The Chinese government said it was "seriously concerned" at Brown's announcement, the official Xinhua news agency reported, threatening to cool the warm relations the prime minister established on a recent trip there.
"As we have repeatedly pointed out, Dalai is a political refugee engaged in activities of splitting China under the camouflage of religion," Foreign Ministry spokesperson Qin Gang was quoted as saying.
But the Dalai Lama's representative in Britain, Tsering Tashin, told Channel 4 News: "This is the standard official Chinese statement. If anything happens they make this sort of statement."
"The most important thing for China is to recognise that there is a real problem inside Tibet."
Talks with Chinese premier
Brown's confirmation came after he spoke by telephone to Chinese counterpart Wen Jiabao and pressed him to end violence in Tibet, which has triggered a swift clampdown by Chinese authorities.
The Chinese premier had assured him he was willing to hold talks with the Dalai Lama under two conditions, he added.

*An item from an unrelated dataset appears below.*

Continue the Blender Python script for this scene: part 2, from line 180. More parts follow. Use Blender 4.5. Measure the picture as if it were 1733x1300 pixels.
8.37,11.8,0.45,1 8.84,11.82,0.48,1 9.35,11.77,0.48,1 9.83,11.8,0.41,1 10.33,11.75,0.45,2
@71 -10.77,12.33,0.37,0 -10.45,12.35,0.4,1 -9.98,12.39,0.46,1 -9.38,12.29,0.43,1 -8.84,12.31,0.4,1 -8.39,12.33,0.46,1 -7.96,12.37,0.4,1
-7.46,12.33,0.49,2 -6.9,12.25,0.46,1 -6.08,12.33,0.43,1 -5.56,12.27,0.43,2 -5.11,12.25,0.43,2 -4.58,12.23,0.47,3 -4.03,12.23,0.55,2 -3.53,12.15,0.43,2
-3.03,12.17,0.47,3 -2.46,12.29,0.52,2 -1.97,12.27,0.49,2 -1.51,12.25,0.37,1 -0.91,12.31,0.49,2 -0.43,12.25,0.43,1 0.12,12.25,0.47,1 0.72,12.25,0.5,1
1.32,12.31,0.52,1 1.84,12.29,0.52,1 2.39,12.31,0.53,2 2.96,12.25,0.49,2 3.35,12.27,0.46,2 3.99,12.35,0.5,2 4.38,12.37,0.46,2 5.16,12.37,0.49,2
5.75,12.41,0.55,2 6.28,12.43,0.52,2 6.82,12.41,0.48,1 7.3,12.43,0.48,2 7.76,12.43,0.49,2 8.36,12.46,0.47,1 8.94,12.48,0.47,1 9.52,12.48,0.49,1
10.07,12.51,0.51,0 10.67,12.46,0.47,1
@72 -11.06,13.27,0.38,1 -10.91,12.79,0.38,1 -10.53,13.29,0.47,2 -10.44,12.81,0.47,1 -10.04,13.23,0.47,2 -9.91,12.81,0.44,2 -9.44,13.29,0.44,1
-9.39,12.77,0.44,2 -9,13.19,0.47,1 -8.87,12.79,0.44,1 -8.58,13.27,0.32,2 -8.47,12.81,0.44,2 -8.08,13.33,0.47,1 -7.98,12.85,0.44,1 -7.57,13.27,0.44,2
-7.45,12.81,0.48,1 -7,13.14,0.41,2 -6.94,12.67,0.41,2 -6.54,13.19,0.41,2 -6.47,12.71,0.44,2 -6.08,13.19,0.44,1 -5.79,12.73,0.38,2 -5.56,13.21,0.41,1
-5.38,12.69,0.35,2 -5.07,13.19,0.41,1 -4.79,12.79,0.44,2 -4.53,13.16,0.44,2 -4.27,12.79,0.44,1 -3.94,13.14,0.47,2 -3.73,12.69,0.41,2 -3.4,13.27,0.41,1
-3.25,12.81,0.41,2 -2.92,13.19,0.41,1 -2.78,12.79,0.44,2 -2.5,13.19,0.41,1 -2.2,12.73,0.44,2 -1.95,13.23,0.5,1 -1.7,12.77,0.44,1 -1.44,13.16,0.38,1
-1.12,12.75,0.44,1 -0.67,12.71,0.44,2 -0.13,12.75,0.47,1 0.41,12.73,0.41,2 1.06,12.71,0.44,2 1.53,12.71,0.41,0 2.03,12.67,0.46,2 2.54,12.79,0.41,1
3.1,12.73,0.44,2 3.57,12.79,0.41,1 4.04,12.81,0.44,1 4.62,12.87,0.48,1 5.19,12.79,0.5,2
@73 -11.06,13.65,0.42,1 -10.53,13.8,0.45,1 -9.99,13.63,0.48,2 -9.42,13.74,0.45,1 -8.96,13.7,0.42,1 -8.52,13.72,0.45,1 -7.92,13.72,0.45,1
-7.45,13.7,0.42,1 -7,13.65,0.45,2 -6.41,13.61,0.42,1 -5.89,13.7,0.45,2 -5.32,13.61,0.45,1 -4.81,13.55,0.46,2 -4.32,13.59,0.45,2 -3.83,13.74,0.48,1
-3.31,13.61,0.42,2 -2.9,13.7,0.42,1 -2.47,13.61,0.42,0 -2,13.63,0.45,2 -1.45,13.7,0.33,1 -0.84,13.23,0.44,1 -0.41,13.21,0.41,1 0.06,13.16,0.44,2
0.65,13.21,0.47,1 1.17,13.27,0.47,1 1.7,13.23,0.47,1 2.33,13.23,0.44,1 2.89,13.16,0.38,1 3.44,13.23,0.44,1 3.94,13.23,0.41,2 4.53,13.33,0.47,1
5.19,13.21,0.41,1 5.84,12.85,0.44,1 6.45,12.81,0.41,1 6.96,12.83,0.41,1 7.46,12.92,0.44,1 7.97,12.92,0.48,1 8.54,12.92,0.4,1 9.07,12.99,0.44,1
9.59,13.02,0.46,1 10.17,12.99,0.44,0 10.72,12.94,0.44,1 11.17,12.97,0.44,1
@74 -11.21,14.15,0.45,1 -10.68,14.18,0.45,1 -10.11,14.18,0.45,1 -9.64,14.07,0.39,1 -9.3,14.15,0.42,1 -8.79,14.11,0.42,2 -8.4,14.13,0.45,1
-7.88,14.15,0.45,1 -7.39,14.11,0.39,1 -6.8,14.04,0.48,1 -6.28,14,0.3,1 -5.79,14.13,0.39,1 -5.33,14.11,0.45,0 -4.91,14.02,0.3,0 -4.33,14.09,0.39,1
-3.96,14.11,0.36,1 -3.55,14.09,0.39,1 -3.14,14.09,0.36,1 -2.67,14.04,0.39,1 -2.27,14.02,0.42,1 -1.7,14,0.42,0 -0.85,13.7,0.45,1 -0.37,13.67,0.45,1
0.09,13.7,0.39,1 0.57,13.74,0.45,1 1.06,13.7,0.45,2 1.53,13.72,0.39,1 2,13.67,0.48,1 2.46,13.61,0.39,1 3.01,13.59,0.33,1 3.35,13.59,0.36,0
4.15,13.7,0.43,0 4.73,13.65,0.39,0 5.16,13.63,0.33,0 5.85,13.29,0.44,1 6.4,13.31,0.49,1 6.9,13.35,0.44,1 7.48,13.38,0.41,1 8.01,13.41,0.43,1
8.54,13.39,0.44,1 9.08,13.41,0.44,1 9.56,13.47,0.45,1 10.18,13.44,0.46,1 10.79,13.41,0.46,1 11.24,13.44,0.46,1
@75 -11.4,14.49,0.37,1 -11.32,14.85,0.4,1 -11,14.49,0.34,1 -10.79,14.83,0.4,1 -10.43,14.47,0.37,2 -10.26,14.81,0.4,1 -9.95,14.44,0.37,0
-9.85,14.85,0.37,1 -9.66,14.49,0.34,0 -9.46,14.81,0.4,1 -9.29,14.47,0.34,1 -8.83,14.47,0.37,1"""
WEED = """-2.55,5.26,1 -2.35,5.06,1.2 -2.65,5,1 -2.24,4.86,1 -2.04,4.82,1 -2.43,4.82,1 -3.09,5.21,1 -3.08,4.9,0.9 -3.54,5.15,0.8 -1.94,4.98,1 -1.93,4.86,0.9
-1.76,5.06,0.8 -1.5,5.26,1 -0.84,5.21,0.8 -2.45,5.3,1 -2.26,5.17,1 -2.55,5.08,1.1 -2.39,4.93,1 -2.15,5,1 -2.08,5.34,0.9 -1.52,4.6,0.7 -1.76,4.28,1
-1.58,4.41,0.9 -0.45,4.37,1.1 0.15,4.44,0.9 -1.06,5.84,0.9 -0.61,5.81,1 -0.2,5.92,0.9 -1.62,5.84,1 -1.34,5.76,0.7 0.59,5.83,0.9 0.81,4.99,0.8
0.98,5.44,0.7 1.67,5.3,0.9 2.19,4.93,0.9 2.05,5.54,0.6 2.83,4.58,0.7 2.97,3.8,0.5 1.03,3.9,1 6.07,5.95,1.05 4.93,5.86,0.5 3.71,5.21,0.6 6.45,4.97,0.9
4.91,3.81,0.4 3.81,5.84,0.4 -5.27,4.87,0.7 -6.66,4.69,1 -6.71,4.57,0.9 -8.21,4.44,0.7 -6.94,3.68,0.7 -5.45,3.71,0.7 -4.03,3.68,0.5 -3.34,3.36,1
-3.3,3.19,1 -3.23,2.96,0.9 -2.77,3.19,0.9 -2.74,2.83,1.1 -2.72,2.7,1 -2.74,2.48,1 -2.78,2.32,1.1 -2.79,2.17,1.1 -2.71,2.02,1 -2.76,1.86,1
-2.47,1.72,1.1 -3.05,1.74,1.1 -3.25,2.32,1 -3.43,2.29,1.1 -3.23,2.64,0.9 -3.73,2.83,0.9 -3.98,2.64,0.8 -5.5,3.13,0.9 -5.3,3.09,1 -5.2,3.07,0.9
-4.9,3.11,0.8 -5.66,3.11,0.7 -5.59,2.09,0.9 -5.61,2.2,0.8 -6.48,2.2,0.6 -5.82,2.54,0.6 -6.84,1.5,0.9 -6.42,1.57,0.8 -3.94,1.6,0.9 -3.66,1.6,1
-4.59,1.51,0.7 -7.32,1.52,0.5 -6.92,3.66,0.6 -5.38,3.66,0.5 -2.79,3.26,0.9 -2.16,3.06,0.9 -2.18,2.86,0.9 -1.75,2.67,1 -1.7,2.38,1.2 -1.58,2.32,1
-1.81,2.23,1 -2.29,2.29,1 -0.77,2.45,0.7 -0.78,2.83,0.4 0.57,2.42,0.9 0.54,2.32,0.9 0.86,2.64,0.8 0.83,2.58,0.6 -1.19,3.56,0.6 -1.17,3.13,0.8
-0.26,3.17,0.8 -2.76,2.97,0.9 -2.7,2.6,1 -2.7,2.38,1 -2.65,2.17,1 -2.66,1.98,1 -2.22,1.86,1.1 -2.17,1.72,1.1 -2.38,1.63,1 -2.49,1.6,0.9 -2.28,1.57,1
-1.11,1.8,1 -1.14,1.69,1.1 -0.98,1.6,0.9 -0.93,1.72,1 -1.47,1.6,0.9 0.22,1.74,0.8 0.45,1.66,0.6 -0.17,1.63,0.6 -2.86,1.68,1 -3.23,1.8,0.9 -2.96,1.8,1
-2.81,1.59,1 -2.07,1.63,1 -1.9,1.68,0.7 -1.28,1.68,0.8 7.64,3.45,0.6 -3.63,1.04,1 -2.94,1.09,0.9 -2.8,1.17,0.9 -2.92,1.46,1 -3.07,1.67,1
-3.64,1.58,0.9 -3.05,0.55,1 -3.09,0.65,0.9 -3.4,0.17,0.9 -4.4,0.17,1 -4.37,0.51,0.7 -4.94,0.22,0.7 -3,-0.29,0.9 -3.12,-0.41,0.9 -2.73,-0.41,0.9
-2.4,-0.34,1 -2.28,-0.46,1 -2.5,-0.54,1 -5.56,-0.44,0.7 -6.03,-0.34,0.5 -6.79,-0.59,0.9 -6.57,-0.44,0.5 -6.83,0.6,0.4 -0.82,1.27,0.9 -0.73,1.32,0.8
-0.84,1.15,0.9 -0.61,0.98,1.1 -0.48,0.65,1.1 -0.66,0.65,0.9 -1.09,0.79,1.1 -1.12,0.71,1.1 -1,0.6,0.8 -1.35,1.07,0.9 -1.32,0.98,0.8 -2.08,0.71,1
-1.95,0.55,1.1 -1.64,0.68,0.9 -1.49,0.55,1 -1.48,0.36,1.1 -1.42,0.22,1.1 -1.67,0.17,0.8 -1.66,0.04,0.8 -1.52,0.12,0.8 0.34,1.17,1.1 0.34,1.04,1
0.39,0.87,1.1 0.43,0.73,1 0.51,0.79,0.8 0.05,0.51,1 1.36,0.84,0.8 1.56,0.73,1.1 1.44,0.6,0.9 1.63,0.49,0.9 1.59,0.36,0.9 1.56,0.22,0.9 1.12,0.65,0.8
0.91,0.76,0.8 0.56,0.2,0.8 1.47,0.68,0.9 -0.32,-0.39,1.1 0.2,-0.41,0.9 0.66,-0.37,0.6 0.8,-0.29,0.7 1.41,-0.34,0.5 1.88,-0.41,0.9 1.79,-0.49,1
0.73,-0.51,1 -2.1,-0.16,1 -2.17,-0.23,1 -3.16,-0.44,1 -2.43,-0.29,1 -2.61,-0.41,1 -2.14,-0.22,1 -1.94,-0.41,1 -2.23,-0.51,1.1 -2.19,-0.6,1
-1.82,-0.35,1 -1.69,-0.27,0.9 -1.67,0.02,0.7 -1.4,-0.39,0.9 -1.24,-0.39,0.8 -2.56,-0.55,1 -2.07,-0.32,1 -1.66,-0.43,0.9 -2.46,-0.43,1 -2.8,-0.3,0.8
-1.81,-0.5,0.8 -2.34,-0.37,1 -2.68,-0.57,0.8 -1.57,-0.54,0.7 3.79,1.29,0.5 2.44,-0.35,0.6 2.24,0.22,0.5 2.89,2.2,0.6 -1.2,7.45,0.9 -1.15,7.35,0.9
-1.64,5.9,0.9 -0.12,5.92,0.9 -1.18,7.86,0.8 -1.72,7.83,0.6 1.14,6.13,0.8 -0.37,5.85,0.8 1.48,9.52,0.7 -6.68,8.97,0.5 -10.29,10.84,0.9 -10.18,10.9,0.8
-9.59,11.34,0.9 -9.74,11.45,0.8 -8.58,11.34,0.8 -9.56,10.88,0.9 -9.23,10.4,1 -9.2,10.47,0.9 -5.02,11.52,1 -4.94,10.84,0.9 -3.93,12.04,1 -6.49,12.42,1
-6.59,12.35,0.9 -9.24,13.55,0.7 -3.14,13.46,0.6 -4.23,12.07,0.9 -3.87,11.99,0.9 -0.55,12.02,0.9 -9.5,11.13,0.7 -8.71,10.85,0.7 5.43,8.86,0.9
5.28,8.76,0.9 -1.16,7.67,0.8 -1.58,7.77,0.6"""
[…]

"I made it absolutely clear that there had to be an end to violence in Tibet... I called for an end to the violence by dialogue between the different parties," he told Parliament during his weekly question period.
"The premier told me that, subject to two things that the Dalai Lama has already said - that he does not support the total independence of Tibet, and that he renounces violence - that he would be prepared to enter into dialogue with the Dalai Lama."
"I will meet the Dalai Lama when he is in London," he added.
The talks would be the Dalai Lama's first with Brown since the prime minister took office last June. His predecessor Tony Blair was criticised when he declined to meet the Dalai Lama in 2004.
German Chancellor Angela Merkel triggered a deep freeze in relations between Berlin and Beijing for several months after she met the exiled Tibetan leader in her chancellery offices in September last year.